■ Exercise description: Transcribe only the lines of the listing below from the one holding "Continue the Blender" through the one holding "obj('maker_mark', bm, mark_grey, lid, smooth=False, label='tiny", inclusive, without any change.

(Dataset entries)
───
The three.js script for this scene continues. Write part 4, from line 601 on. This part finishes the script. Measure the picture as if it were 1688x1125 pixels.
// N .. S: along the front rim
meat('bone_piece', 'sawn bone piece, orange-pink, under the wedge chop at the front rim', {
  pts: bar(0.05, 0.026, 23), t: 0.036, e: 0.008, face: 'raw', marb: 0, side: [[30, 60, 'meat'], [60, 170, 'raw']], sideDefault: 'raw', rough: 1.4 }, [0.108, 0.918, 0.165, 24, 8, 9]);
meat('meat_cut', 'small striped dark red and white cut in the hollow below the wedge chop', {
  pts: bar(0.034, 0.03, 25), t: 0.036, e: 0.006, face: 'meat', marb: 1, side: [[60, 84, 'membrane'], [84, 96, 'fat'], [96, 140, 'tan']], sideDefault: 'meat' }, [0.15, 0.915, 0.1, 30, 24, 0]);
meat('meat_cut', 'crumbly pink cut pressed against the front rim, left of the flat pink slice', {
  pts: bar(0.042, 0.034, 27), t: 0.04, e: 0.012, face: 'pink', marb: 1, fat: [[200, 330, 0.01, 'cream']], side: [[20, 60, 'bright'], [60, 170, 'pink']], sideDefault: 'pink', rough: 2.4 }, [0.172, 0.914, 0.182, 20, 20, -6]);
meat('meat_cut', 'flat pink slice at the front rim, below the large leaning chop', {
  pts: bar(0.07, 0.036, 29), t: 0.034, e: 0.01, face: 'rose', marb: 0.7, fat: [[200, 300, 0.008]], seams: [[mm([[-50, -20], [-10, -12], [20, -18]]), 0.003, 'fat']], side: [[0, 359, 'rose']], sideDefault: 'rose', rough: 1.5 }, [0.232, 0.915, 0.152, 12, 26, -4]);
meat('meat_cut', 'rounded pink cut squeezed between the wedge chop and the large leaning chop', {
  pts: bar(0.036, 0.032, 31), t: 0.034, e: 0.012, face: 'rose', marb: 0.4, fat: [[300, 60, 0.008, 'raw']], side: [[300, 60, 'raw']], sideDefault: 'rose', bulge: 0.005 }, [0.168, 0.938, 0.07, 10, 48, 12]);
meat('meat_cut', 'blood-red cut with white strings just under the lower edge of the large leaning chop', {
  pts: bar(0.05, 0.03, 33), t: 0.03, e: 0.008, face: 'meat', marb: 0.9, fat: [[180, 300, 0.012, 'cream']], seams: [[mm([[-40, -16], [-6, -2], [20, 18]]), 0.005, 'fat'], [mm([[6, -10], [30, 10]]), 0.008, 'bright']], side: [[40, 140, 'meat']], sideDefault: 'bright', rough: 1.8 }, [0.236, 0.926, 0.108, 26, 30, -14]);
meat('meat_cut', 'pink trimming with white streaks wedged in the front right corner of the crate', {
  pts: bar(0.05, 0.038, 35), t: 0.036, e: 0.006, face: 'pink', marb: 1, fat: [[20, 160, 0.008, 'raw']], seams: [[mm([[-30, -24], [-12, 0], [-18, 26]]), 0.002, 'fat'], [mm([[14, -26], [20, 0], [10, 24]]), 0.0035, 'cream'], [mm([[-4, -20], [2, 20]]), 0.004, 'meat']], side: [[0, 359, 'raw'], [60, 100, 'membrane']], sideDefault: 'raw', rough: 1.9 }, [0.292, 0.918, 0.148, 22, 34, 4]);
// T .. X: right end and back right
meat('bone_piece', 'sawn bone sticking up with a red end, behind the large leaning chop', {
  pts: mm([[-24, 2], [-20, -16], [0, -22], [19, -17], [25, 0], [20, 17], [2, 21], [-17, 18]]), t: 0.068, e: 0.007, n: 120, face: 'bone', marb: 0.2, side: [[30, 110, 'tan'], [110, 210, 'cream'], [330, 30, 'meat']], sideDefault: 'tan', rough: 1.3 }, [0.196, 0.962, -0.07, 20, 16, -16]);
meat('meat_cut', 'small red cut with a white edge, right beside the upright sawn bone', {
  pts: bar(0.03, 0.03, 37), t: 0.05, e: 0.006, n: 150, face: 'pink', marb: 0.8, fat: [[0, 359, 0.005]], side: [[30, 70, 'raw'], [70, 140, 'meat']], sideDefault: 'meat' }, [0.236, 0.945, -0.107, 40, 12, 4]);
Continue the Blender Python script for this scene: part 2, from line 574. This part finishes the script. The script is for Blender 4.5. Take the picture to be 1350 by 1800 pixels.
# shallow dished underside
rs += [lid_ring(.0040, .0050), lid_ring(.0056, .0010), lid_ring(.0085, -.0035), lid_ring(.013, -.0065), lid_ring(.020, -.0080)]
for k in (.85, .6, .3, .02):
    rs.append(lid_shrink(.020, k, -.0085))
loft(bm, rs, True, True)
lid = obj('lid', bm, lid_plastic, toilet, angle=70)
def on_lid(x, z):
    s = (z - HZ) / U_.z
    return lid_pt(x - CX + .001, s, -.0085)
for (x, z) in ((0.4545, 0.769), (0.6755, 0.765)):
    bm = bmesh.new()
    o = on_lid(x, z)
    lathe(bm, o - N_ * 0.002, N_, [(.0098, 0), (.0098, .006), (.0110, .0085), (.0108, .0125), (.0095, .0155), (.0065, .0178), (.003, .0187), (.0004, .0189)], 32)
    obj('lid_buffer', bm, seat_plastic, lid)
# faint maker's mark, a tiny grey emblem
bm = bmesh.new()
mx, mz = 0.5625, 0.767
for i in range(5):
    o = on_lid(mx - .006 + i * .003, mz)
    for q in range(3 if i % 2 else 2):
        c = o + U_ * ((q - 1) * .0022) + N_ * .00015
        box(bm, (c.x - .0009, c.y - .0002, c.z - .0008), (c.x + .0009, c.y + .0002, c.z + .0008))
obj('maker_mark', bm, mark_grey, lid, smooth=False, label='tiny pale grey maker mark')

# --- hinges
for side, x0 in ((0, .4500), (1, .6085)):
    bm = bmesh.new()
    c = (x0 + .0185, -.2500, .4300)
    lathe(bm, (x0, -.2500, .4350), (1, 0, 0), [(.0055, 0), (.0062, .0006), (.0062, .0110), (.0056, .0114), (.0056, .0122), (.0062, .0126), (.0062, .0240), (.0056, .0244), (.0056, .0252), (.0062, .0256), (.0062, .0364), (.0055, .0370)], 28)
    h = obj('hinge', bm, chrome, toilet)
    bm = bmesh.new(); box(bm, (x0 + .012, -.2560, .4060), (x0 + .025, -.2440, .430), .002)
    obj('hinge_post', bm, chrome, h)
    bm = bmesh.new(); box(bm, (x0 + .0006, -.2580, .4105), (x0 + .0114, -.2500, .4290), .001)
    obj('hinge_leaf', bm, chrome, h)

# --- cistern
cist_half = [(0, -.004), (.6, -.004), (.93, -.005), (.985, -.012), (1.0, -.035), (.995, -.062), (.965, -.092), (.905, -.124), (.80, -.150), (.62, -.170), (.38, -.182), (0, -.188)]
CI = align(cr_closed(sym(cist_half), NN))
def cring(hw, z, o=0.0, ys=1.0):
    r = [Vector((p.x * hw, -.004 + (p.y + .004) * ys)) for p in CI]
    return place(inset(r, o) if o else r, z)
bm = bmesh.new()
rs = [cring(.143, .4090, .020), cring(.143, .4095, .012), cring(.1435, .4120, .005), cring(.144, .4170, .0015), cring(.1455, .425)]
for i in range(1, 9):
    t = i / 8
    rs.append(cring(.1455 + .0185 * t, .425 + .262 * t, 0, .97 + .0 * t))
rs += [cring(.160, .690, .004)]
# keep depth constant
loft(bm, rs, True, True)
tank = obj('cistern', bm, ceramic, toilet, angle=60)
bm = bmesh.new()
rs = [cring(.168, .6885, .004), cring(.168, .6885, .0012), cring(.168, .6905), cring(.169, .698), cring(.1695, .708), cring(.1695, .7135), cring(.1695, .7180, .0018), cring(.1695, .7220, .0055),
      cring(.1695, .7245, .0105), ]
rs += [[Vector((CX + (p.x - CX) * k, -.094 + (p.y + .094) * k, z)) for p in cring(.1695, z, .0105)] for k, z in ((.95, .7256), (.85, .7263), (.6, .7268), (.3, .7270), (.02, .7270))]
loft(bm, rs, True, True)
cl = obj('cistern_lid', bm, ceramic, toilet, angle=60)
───
■ Result of this task:
Continue the Blender Python script for this scene: part 2, from line 574. This part finishes the script. The script is for Blender 4.5. Take the picture to be 1350 by 1800 pixels.
# shallow dished underside
rs += [lid_ring(.0040, .0050), lid_ring(.0056, .0010), lid_ring(.0085, -.0035), lid_ring(.013, -.0065), lid_ring(.020, -.0080)]
for k in (.85, .6, .3, .02):
    rs.append(lid_shrink(.020, k, -.0085))
loft(bm, rs, True, True)
lid = obj('lid', bm, lid_plastic, toilet, angle=70)
def on_lid(x, z):
    s = (z - HZ) / U_.z
    return lid_pt(x - CX + .001, s, -.0085)
for (x, z) in ((0.4545, 0.769), (0.6755, 0.765)):
    bm = bmesh.new()
    o = on_lid(x, z)
    lathe(bm, o - N_ * 0.002, N_, [(.0098, 0), (.0098, .006), (.0110, .0085), (.0108, .0125), (.0095, .0155), (.0065, .0178), (.003, .0187), (.0004, .0189)], 32)
    obj('lid_buffer', bm, seat_plastic, lid)
# faint maker's mark, a tiny grey emblem
bm = bmesh.new()
mx, mz = 0.5625, 0.767
for i in range(5):
    o = on_lid(mx - .006 + i * .003, mz)
    for q in range(3 if i % 2 else 2):
        c = o + U_ * ((q - 1) * .0022) + N_ * .00015
        box(bm, (c.x - .0009, c.y - .0002, c.z - .0008), (c.x + .0009, c.y + .0002, c.z + .0008))
obj('maker_mark', bm, mark_grey, lid, smooth=False, label='tiny pale grey maker mark')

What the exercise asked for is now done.